To the man who gives himself up entirely to the impression of a symphony, it is as if he saw all the possible events of life and of the world passing by within himself. Yet if he reflects, he cannot assert any likeness between that piece of music and the things that passed through his mind. Since music copies will directly instead of anything in the world, we could just call the world embodied music as embodied will.
The inexpressible depth of all music, by virtue of which it floats past us as a paradise quite familiar and yet eternally remote, and is so easy to understand and yet so inexplicable, is due to the fact that it reproduces all the emotions of our innermost being, but entirely without reality and remote from its pain. In the whole of this discussion on music I have been trying to make it clear that music expresses in an exceedingly universal language, in a homogeneous material, that is, in mere tones, and with the greatest distinctness and truth, the inner being, the in-itself, of the world, which we think of under the concept of will, according to its most distinct manifestation. Further, according to my view and contention, philosophy is nothing but a complete and accurate repetition and expression of the inner nature of the world in very general concepts, for only in these is it possible to obtain a view of that entire inner nature which is everywhere adequate and applicable.
According to our view, the whole of the visible world is only the objectification, the mirror, of the will, accompanying it to knowledge of itself, and indeed, as we shall soon see, to the possibility of its salvation. At the same time, the world as representation, if we consider it in isolation, by tearing ourselves from willing, and letting it alone take possession of our consciousness, is the most delightful, and the only innocent, side of life. We have to regard art as the greater enhancement, the more perfect development, of all this; for essentially it achieves just the same thing as is achieved by the visible world itself, only with greater concentration, perfection, intention, and intelligence; and therefore, in the full sense of the word, it may be called the flower of life. If the whole world as representation is only the visibility of the will, then art is the elucidation of this visibility, which shows the objects more purely, and enables us to survey and comprehend them better.

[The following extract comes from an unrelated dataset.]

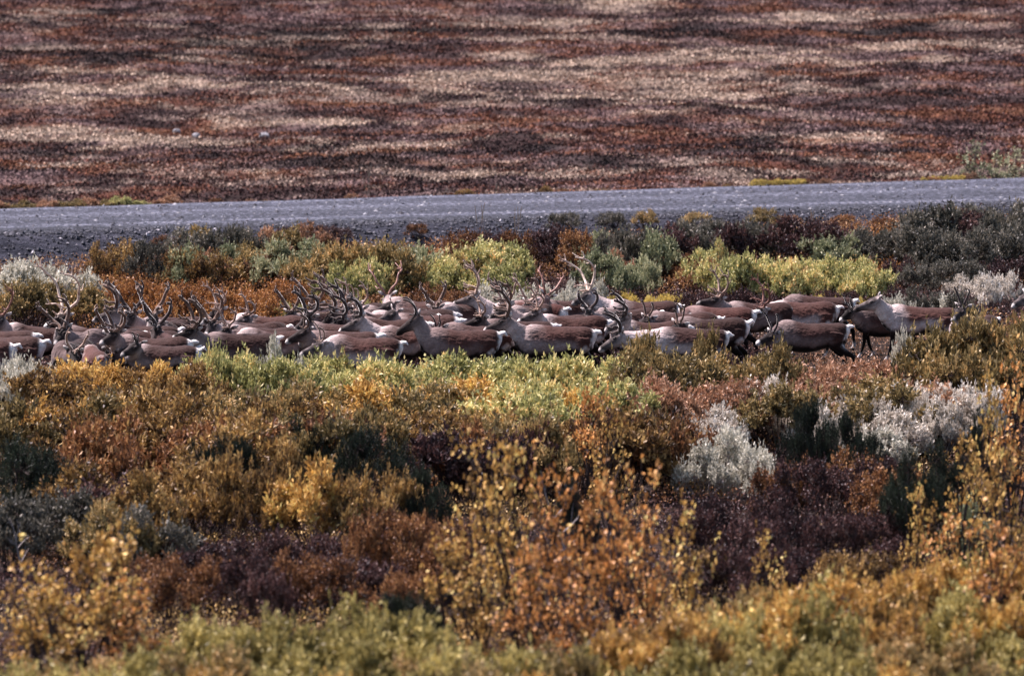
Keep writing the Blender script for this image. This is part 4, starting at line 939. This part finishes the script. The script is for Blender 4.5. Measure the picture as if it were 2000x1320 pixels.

The pleasure of everything beautiful, the consolation afforded by art, the enthusiasm of the artist which enables him to forget the cares of life, this one advantage of the genius over other men alone compensating him for the suffering that is heightened in proportion to the clearness of consciousness, and for the desert loneliness among a different race of men, all this is due to the fact that, as we shall see later on, the in-itself of life, the will, existence itself, is a constant suffering, and is partly woeful, partly fearful. The same thing, on the other hand, as representation alone, purely contemplated, or repeated through art, free from pain, presents us with a significant spectacle. This purely knowable side of the world and its repetition in any art is the element of the artist. However, it does not become for him a quieter of the will, as we shall see in the following book in the case of the saint who has attained resignation; it does not deliver him from life for ever, but only for a few moments. For him it is not the way out of life, but only an occasional consolation in it.